Preparation Is Key – Ahara Mot 5784

D'var Torah | Leviticus

Part of the ritual of the Day of Atonement requires sending out to its death in the wilderness the goat upon which the high priests laid his hands to transmit the sins of the congregation (Leviticus 16:21). The person in charge of this stage of the atonement process is identified in Hebrew as “ish ‘itti” (ibid.). What exactly this means is unclear.

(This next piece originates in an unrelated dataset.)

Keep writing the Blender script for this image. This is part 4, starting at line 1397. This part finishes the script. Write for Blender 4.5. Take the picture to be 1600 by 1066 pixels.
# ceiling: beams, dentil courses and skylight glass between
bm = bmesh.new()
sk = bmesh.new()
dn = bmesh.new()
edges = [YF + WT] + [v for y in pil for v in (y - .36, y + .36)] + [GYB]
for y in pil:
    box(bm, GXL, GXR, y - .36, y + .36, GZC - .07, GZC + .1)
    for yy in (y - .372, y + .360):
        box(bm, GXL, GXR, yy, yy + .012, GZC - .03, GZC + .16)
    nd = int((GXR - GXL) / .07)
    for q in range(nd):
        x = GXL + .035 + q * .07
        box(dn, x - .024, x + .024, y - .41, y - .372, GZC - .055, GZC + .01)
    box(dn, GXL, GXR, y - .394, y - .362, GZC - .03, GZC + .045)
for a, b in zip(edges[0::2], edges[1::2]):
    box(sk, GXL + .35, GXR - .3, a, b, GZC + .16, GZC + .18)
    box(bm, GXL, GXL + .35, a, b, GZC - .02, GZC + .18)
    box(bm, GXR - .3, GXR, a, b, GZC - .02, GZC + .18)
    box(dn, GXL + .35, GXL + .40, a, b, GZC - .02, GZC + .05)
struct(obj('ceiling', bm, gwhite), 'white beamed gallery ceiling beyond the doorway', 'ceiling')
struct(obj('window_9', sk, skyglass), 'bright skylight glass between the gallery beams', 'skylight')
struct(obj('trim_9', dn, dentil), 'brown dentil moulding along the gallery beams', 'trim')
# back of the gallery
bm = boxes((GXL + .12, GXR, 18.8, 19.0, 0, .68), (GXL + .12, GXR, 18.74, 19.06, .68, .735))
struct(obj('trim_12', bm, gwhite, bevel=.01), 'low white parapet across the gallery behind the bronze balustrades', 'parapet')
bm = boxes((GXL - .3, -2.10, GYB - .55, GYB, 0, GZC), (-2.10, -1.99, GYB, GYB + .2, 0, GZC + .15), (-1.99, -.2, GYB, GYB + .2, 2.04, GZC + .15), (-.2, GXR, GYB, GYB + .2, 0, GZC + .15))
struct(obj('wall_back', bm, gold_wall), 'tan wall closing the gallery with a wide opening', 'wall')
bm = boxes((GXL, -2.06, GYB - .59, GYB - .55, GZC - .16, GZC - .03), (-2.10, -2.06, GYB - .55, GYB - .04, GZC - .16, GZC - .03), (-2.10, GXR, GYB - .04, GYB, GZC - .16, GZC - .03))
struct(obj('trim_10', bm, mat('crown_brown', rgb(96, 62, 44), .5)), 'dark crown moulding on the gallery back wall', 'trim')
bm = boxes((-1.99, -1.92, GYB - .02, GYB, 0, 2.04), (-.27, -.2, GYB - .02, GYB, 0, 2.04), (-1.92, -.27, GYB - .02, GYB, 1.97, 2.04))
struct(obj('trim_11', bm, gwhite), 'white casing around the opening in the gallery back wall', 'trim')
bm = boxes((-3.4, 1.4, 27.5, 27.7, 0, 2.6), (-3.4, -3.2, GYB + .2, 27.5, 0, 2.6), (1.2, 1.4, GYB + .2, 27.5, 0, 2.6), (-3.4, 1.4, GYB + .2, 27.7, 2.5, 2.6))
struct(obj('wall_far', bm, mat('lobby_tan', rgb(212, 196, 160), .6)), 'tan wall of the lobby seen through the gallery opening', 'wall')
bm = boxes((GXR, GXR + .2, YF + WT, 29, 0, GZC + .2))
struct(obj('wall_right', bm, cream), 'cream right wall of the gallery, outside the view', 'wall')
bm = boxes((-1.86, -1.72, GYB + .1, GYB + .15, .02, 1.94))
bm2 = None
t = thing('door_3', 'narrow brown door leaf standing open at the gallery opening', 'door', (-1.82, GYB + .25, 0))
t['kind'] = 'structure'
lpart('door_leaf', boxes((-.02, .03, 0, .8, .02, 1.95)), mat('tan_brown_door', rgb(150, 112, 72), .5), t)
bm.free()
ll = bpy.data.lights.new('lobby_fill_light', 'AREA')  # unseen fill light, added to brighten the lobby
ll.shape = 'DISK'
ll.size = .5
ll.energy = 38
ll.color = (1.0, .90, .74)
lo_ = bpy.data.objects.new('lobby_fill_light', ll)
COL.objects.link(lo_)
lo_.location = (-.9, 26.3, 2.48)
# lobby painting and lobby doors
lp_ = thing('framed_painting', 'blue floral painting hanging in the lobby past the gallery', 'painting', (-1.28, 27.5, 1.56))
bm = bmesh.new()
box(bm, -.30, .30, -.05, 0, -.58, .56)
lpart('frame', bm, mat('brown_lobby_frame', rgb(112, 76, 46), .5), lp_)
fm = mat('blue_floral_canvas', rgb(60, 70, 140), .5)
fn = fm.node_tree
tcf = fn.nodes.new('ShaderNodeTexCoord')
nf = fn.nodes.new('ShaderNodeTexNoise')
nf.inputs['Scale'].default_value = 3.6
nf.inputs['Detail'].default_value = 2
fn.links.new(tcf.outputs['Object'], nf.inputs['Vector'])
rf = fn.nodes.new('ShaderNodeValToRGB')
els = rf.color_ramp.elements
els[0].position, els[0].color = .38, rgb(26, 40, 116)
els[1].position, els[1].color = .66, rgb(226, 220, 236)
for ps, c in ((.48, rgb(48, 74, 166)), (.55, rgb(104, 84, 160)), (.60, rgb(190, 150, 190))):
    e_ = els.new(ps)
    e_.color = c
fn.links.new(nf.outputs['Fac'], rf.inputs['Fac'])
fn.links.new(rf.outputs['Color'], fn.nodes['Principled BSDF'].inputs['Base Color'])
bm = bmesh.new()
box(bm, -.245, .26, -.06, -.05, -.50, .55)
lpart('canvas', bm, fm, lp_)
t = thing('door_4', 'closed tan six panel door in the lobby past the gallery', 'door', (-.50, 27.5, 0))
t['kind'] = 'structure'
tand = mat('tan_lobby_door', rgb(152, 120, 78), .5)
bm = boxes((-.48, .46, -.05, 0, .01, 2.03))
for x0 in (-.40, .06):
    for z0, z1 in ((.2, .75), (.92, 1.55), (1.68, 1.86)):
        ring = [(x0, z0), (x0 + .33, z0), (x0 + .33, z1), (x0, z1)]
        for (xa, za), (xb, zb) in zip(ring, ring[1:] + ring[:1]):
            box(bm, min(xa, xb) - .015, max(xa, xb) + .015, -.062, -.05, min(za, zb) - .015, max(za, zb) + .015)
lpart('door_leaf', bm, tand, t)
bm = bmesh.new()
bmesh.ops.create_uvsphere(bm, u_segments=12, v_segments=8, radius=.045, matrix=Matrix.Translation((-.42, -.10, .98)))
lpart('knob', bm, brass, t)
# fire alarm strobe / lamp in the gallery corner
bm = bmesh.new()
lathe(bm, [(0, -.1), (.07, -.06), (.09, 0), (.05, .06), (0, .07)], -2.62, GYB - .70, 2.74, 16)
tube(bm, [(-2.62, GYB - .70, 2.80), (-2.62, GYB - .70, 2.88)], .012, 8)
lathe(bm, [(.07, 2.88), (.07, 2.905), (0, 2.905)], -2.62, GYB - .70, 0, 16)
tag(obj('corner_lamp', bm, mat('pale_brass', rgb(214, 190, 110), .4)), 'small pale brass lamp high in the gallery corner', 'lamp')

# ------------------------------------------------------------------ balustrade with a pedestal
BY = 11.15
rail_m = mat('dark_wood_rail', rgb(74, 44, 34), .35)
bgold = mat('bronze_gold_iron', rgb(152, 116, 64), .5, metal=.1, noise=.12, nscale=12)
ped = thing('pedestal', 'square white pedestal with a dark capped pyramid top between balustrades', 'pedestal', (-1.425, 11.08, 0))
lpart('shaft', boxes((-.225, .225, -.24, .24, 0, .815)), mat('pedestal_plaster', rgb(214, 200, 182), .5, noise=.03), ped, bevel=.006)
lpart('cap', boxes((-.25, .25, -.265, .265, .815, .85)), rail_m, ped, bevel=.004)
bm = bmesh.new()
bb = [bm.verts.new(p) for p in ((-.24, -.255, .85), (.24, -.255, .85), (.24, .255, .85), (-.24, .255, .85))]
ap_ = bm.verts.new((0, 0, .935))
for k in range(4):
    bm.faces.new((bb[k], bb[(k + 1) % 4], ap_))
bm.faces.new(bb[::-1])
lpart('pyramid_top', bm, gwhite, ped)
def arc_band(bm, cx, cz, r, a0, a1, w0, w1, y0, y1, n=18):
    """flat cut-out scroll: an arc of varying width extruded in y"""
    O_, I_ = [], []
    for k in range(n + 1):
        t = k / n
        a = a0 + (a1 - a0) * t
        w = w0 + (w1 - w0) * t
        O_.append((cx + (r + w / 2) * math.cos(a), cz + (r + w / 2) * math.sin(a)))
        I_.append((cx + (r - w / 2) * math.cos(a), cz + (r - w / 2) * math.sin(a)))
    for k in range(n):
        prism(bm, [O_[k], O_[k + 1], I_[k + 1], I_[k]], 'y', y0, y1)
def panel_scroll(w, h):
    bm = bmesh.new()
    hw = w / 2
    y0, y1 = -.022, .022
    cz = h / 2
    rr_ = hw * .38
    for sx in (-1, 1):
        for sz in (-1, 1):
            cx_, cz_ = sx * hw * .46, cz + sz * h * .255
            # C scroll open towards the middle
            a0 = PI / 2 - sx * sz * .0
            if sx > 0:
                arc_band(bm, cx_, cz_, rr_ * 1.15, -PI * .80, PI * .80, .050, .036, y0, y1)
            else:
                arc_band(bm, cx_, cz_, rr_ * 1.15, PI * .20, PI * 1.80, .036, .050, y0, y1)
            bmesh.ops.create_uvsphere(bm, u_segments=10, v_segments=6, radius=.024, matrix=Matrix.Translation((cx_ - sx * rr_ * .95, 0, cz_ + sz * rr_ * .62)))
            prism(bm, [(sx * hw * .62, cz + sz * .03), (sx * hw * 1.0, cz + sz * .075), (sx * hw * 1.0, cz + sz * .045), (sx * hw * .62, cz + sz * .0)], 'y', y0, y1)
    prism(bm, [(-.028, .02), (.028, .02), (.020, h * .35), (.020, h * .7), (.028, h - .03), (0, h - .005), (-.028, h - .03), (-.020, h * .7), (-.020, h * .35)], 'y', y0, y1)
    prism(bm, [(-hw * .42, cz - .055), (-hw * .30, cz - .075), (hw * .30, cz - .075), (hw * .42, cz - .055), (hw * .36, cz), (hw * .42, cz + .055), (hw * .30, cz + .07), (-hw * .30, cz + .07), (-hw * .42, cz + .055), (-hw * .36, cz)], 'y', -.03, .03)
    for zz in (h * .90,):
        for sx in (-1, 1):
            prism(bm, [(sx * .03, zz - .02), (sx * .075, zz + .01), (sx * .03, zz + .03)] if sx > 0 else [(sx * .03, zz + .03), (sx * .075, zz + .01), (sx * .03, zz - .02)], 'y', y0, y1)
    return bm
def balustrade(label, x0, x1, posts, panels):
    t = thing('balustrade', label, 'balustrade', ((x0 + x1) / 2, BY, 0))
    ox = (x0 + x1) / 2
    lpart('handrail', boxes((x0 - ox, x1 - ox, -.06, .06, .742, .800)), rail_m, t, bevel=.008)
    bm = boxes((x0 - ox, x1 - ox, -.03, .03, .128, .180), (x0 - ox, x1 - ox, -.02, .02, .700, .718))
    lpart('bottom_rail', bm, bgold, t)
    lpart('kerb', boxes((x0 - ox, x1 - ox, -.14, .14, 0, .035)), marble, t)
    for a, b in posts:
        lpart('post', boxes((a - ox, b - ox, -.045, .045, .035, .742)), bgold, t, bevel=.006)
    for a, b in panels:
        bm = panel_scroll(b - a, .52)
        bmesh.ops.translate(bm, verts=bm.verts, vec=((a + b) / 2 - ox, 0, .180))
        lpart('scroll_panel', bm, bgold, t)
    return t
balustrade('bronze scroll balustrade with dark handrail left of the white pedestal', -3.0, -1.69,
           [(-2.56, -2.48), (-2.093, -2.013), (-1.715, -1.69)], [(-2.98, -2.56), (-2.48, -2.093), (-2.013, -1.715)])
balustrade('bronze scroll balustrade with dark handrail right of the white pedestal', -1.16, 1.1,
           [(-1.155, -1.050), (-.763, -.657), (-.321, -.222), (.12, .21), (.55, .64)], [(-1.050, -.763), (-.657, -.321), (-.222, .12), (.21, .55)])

The Hebrew word “‘itti” comes from the same root as the word for an “appointed time.” So it would seem that this was “an appointed man,” that is, a man specifically appointed for this function. More recent translations refer to this man as a “designated agent.” Rabbi Samson Raphael Hirsch refers to him as the man especially assigned to this purpose. What all the translations share is the understanding that this man was not simply selected at the moment of need. He was chosen in advance and duly prepared for his mandate.

The implication is important. Some matters may be addressed on an ad hoc basis. Asking a specific student in a classroom to return a book to the library requires no special preparation or training. But other tasks cannot and should no be left to a random and spontaneous assignment. That point was made especially cogent when, attending a Shabbat service, I witnessed the gabbai assign the chanting of the haftarah (prophetic portion) to a fellow with no advance warning. The reading, as expected, was error filled and halting. I would imagine it was as embarrassing to him as it was to members of the congregation. Leading synagogue rituals is a serious matter. Leaving it to the last moment debases the ritual, dishonors the agent, and disrespects the community. (I fondly remember a regular in a congregation I served who prepared to read the Torah portion every week – even when he was not assigned the task.)

Beyond this particular example lies a crucial concept: important tasks require preparation. Whether in synagogue prayers or professional presentations. What we all should be aiming to be is an “ish ‘itti.”


Words to Live By

What lies behind you and what lies ahead of you pales in comparison to what lies inside you.